### TASK
Output, word for word, every line from the start of the listing down to and including the line that contains "SC.view_settings.exposure = 0.0;"; include nothing else.

### PROVIDED DATA
┌──

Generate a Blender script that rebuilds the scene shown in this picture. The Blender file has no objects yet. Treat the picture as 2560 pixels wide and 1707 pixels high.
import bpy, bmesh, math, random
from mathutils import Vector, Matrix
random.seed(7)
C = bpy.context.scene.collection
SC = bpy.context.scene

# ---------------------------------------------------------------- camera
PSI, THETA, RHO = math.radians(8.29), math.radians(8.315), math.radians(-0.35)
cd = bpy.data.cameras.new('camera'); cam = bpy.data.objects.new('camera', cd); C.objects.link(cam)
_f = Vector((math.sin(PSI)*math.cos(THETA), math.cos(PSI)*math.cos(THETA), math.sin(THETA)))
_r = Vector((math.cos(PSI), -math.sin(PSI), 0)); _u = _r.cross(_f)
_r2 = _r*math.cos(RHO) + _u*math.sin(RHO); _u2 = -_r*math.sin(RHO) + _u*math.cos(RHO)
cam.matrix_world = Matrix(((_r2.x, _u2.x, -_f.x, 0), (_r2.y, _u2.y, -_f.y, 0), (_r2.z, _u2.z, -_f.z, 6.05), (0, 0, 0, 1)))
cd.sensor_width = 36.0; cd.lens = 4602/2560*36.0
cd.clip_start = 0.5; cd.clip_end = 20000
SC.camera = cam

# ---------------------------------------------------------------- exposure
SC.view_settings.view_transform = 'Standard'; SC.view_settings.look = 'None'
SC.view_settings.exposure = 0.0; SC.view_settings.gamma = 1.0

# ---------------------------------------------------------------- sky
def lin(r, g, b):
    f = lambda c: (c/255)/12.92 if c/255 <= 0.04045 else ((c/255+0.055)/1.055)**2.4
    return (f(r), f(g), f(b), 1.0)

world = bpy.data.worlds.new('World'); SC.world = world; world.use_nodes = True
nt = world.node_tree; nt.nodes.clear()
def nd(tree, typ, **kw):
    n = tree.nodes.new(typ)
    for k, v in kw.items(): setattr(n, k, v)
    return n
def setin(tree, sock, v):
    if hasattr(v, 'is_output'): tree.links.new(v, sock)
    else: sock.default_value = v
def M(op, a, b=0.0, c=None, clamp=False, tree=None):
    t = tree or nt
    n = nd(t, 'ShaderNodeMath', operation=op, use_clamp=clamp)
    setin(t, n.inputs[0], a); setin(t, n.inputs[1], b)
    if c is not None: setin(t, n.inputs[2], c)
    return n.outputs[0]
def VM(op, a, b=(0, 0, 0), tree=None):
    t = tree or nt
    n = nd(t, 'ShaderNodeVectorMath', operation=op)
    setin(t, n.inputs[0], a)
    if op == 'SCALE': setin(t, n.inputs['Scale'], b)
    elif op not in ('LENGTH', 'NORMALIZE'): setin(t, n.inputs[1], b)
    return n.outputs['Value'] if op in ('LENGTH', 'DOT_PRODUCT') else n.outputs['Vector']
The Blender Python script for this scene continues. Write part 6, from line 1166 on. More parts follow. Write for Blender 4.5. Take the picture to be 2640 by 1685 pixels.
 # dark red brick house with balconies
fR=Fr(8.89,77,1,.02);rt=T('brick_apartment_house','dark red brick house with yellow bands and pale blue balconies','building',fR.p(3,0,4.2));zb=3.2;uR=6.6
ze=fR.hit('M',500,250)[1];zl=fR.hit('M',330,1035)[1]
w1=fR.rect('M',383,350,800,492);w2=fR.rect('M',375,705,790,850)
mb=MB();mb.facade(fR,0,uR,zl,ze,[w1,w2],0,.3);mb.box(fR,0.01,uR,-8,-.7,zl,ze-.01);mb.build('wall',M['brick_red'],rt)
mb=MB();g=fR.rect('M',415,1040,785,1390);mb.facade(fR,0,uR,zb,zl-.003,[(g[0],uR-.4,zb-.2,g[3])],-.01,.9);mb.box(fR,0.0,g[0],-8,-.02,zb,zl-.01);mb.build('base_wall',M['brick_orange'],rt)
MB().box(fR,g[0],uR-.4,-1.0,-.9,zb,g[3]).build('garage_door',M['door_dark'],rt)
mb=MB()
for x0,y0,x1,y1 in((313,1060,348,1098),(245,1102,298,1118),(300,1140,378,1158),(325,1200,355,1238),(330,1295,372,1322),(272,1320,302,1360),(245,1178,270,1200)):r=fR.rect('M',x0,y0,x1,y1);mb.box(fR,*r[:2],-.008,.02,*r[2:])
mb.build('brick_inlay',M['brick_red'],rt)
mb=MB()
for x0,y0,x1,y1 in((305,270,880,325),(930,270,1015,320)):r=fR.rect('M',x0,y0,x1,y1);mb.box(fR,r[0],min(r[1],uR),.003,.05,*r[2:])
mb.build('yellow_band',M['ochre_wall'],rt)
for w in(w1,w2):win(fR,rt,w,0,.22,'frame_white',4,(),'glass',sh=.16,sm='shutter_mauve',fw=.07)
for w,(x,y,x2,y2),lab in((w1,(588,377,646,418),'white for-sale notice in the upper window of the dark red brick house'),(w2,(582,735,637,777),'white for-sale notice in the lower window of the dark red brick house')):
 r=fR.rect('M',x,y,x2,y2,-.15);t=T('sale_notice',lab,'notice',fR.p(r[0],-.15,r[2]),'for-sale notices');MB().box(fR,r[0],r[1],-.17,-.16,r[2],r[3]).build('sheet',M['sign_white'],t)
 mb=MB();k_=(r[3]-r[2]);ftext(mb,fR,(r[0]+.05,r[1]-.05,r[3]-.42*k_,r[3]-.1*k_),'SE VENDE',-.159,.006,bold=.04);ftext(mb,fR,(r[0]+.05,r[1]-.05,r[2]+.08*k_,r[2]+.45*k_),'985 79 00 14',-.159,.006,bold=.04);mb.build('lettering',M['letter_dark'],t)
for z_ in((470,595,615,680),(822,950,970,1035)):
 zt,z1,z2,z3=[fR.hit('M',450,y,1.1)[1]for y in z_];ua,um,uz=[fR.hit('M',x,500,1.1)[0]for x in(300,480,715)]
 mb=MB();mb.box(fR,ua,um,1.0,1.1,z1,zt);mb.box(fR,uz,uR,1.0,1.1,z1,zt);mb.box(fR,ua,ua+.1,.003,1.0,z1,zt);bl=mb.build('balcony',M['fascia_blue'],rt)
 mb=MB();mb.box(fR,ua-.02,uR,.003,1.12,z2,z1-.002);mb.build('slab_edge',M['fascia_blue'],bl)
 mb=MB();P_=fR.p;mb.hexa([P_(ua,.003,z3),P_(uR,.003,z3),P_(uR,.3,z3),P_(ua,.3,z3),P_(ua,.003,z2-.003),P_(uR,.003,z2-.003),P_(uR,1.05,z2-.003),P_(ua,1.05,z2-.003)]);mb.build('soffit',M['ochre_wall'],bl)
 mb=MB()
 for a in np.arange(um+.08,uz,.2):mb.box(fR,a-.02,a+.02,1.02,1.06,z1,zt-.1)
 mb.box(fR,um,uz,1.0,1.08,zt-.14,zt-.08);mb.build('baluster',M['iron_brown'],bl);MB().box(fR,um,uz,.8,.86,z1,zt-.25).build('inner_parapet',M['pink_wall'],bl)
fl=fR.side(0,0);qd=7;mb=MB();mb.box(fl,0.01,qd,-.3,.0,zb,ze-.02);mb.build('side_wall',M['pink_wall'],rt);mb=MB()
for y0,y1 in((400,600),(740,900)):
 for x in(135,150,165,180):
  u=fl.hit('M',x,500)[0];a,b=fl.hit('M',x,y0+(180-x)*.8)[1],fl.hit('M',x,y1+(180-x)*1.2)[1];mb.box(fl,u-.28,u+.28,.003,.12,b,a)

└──

### OUTPUT BELOW
Generate a Blender script that rebuilds the scene shown in this picture. The Blender file has no objects yet. Treat the picture as 2560 pixels wide and 1707 pixels high.
import bpy, bmesh, math, random
from mathutils import Vector, Matrix
random.seed(7)
C = bpy.context.scene.collection
SC = bpy.context.scene

# ---------------------------------------------------------------- camera
PSI, THETA, RHO = math.radians(8.29), math.radians(8.315), math.radians(-0.35)
cd = bpy.data.cameras.new('camera'); cam = bpy.data.objects.new('camera', cd); C.objects.link(cam)
_f = Vector((math.sin(PSI)*math.cos(THETA), math.cos(PSI)*math.cos(THETA), math.sin(THETA)))
_r = Vector((math.cos(PSI), -math.sin(PSI), 0)); _u = _r.cross(_f)
_r2 = _r*math.cos(RHO) + _u*math.sin(RHO); _u2 = -_r*math.sin(RHO) + _u*math.cos(RHO)
cam.matrix_world = Matrix(((_r2.x, _u2.x, -_f.x, 0), (_r2.y, _u2.y, -_f.y, 0), (_r2.z, _u2.z, -_f.z, 6.05), (0, 0, 0, 1)))
cd.sensor_width = 36.0; cd.lens = 4602/2560*36.0
cd.clip_start = 0.5; cd.clip_end = 20000
SC.camera = cam

# ---------------------------------------------------------------- exposure
SC.view_settings.view_transform = 'Standard'; SC.view_settings.look = 'None'
SC.view_settings.exposure = 0.0; SC.view_settings.gamma = 1.0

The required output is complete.